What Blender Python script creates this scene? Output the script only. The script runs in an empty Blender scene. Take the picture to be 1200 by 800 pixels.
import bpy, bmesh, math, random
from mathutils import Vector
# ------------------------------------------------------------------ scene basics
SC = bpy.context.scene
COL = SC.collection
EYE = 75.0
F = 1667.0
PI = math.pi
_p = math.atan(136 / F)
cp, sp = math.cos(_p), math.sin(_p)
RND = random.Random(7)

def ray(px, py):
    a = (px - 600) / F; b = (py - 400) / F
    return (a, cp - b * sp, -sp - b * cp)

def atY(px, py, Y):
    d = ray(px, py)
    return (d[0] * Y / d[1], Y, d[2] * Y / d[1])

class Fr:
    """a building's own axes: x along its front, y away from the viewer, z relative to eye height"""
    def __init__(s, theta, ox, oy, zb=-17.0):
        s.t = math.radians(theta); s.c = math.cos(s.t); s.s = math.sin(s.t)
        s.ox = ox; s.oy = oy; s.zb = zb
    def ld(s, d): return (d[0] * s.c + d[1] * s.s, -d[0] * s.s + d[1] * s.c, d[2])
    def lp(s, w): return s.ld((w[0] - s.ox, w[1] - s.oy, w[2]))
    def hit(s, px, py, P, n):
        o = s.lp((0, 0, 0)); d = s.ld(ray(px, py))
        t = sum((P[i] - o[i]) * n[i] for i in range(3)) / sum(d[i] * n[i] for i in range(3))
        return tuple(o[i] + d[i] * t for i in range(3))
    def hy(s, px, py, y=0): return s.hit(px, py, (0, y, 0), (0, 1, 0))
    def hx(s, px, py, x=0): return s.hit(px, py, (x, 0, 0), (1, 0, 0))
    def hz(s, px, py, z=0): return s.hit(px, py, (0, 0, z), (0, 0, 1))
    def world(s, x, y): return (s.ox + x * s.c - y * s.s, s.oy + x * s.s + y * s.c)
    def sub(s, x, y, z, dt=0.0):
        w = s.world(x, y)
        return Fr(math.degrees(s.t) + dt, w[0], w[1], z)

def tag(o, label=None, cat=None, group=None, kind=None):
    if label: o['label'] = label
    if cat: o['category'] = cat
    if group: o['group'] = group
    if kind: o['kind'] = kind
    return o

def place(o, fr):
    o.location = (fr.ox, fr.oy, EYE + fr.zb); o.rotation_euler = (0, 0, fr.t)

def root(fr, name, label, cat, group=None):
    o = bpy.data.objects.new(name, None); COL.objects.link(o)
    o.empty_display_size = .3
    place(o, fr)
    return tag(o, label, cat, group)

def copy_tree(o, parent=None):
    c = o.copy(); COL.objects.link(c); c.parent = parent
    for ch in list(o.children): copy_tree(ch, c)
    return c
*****
Return exactly the opening lines of the listing above, ending with the line that has "return (d[0] * Y".

RESPONSE BELOW:
What Blender Python script creates this scene? Output the script only. The script runs in an empty Blender scene. Take the picture to be 1200 by 800 pixels.
import bpy, bmesh, math, random
from mathutils import Vector
# ------------------------------------------------------------------ scene basics
SC = bpy.context.scene
COL = SC.collection
EYE = 75.0
F = 1667.0
PI = math.pi
_p = math.atan(136 / F)
cp, sp = math.cos(_p), math.sin(_p)
RND = random.Random(7)

def ray(px, py):
    a = (px - 600) / F; b = (py - 400) / F
    return (a, cp - b * sp, -sp - b * cp)

def atY(px, py, Y):
    d = ray(px, py)
    return (d[0] * Y / d[1], Y, d[2] * Y / d[1])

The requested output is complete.